-- Given data start --

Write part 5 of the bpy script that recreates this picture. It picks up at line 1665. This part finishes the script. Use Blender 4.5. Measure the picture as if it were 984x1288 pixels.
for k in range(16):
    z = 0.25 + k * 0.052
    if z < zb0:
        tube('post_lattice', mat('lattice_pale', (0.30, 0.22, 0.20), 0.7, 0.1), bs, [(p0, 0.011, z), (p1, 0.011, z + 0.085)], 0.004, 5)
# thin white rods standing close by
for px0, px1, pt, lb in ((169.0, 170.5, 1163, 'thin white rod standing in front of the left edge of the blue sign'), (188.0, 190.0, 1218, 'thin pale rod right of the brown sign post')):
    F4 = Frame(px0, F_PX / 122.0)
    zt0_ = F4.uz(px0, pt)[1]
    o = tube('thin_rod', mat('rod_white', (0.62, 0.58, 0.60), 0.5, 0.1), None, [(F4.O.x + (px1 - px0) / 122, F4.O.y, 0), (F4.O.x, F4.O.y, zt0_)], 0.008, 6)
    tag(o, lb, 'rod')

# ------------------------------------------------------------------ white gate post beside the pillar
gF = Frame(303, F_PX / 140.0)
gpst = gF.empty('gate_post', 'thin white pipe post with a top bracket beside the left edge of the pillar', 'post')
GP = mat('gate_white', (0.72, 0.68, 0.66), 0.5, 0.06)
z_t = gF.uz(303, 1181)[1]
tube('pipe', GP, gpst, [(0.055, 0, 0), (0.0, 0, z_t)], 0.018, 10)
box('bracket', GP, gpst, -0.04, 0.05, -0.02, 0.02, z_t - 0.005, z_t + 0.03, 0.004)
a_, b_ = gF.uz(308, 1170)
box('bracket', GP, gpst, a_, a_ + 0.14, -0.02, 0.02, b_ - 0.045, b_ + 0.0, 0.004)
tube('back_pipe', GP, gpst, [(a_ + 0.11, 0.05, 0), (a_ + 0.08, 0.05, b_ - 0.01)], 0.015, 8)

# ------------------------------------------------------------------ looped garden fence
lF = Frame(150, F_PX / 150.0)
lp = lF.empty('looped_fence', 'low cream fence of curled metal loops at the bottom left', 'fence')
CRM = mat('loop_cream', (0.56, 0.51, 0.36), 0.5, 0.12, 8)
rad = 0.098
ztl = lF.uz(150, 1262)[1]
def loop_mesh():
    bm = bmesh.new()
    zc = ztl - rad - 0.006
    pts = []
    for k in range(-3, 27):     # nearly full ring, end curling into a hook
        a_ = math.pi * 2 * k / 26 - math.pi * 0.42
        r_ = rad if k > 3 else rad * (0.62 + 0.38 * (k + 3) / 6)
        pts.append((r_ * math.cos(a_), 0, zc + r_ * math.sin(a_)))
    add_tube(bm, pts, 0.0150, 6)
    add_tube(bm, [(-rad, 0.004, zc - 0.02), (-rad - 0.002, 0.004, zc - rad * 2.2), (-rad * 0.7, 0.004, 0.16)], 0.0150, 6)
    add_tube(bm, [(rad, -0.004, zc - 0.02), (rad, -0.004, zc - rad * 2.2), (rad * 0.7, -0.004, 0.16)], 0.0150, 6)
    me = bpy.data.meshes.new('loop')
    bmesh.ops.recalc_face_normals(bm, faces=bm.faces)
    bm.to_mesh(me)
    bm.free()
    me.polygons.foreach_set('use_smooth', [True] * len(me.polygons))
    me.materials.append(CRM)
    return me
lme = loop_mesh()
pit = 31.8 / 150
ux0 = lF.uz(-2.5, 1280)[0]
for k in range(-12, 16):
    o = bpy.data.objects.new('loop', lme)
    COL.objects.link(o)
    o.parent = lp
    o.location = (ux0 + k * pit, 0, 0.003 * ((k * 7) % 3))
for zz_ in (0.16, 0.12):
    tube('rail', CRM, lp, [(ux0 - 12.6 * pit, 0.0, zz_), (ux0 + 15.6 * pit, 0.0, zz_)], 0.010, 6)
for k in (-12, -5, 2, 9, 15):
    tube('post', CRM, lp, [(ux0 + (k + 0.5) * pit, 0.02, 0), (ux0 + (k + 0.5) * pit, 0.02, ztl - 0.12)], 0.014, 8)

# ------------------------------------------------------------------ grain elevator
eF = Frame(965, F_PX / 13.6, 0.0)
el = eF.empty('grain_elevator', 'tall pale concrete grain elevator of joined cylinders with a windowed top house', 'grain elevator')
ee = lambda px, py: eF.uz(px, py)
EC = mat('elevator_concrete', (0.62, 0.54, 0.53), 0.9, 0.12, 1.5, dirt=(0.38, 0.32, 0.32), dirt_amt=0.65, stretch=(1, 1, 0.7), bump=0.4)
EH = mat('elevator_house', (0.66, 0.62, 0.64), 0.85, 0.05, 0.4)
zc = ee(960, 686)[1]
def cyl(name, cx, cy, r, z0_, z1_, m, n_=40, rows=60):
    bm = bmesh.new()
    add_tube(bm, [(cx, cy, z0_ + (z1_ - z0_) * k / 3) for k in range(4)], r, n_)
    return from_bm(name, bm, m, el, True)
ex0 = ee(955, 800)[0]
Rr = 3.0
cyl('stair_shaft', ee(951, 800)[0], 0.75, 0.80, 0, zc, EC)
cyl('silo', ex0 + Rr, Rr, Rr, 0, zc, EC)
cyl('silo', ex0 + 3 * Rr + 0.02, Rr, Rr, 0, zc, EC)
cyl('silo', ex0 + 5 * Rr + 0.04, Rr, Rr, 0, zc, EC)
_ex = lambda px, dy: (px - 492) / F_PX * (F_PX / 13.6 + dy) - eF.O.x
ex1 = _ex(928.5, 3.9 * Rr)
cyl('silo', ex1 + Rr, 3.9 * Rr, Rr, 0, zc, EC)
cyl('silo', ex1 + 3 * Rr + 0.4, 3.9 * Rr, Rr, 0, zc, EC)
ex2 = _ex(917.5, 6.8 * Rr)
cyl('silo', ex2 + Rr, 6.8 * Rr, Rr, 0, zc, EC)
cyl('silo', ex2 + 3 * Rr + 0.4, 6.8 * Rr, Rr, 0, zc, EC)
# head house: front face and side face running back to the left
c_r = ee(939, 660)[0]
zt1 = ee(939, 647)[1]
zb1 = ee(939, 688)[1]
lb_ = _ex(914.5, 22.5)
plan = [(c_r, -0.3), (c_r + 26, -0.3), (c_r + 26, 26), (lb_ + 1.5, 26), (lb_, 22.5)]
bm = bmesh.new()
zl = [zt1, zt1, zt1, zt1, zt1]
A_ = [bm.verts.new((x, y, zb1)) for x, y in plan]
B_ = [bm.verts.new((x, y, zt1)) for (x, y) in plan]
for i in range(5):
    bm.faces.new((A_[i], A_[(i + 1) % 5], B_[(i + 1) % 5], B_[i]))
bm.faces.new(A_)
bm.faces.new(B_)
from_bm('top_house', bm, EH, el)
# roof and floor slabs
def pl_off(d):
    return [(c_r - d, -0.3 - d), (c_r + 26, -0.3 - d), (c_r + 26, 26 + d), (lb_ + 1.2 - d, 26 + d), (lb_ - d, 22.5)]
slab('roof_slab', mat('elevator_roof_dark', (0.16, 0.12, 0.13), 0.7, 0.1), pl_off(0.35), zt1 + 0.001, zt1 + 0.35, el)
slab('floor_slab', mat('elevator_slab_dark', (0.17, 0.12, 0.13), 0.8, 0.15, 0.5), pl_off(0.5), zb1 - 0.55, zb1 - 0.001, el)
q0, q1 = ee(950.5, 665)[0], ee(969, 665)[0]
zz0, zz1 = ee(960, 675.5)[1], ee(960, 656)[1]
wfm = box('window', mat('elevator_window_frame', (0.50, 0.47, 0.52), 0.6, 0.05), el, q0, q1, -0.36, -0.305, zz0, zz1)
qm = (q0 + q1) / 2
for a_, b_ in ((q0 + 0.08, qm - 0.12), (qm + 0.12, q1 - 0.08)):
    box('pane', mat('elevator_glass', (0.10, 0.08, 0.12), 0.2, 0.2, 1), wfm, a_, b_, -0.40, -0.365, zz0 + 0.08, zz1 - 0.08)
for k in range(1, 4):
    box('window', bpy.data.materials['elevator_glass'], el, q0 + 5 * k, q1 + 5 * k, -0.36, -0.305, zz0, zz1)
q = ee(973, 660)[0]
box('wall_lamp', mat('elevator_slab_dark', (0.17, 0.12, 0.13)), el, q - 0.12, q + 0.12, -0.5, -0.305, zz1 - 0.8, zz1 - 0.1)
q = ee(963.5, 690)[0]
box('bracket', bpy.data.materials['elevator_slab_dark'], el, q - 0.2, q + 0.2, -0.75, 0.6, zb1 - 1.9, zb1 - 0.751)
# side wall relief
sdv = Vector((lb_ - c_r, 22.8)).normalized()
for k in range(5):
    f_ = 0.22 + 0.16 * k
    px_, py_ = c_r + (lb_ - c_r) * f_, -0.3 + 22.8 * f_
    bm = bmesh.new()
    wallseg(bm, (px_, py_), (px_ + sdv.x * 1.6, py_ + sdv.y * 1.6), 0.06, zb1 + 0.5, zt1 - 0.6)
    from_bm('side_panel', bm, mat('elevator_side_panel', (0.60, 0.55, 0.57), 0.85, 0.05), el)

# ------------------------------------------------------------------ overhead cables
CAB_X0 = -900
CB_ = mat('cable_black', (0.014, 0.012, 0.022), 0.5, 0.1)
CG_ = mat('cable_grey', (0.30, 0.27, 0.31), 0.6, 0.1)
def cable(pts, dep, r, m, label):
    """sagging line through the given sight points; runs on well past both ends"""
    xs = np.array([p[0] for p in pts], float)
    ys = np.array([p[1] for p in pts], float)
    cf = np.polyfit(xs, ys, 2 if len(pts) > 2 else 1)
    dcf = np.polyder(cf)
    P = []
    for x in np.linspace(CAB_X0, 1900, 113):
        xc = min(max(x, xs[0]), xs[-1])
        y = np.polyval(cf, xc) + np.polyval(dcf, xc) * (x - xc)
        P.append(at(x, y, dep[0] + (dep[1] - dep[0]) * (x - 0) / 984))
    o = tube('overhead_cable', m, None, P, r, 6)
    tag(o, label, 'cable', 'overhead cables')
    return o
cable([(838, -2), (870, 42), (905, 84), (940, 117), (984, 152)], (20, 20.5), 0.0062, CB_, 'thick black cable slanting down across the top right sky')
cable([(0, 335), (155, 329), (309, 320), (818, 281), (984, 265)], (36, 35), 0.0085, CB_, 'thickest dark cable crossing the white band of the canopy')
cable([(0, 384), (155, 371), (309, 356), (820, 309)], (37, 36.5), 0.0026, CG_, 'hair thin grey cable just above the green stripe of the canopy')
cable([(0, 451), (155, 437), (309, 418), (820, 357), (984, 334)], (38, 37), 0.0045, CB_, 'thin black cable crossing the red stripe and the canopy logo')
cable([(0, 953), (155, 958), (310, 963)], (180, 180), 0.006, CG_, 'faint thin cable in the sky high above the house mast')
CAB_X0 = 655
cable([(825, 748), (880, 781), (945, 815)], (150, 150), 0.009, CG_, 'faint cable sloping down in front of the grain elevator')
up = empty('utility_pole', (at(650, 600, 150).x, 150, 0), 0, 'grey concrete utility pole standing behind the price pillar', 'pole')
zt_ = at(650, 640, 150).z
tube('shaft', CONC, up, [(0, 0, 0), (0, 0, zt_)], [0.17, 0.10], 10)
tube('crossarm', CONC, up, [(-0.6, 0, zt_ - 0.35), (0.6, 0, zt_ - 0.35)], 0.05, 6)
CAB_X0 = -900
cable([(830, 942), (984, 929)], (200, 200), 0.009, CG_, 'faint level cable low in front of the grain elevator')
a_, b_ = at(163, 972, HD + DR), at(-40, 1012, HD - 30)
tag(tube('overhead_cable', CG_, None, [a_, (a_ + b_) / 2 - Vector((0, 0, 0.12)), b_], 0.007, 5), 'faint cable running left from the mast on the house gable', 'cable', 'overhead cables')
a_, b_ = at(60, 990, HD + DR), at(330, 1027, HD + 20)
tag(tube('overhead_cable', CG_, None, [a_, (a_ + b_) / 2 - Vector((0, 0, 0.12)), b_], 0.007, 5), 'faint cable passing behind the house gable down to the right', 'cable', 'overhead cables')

-- Given data end --

### [Exercise aim]
In the listing above, reproduce the first line and each one after it through the line that contains "tag(o, lb, 'rod')".

### [Exercise response]
Write part 5 of the bpy script that recreates this picture. It picks up at line 1665. This part finishes the script. Use Blender 4.5. Measure the picture as if it were 984x1288 pixels.
for k in range(16):
    z = 0.25 + k * 0.052
    if z < zb0:
        tube('post_lattice', mat('lattice_pale', (0.30, 0.22, 0.20), 0.7, 0.1), bs, [(p0, 0.011, z), (p1, 0.011, z + 0.085)], 0.004, 5)
# thin white rods standing close by
for px0, px1, pt, lb in ((169.0, 170.5, 1163, 'thin white rod standing in front of the left edge of the blue sign'), (188.0, 190.0, 1218, 'thin pale rod right of the brown sign post')):
    F4 = Frame(px0, F_PX / 122.0)
    zt0_ = F4.uz(px0, pt)[1]
    o = tube('thin_rod', mat('rod_white', (0.62, 0.58, 0.60), 0.5, 0.1), None, [(F4.O.x + (px1 - px0) / 122, F4.O.y, 0), (F4.O.x, F4.O.y, zt0_)], 0.008, 6)
    tag(o, lb, 'rod')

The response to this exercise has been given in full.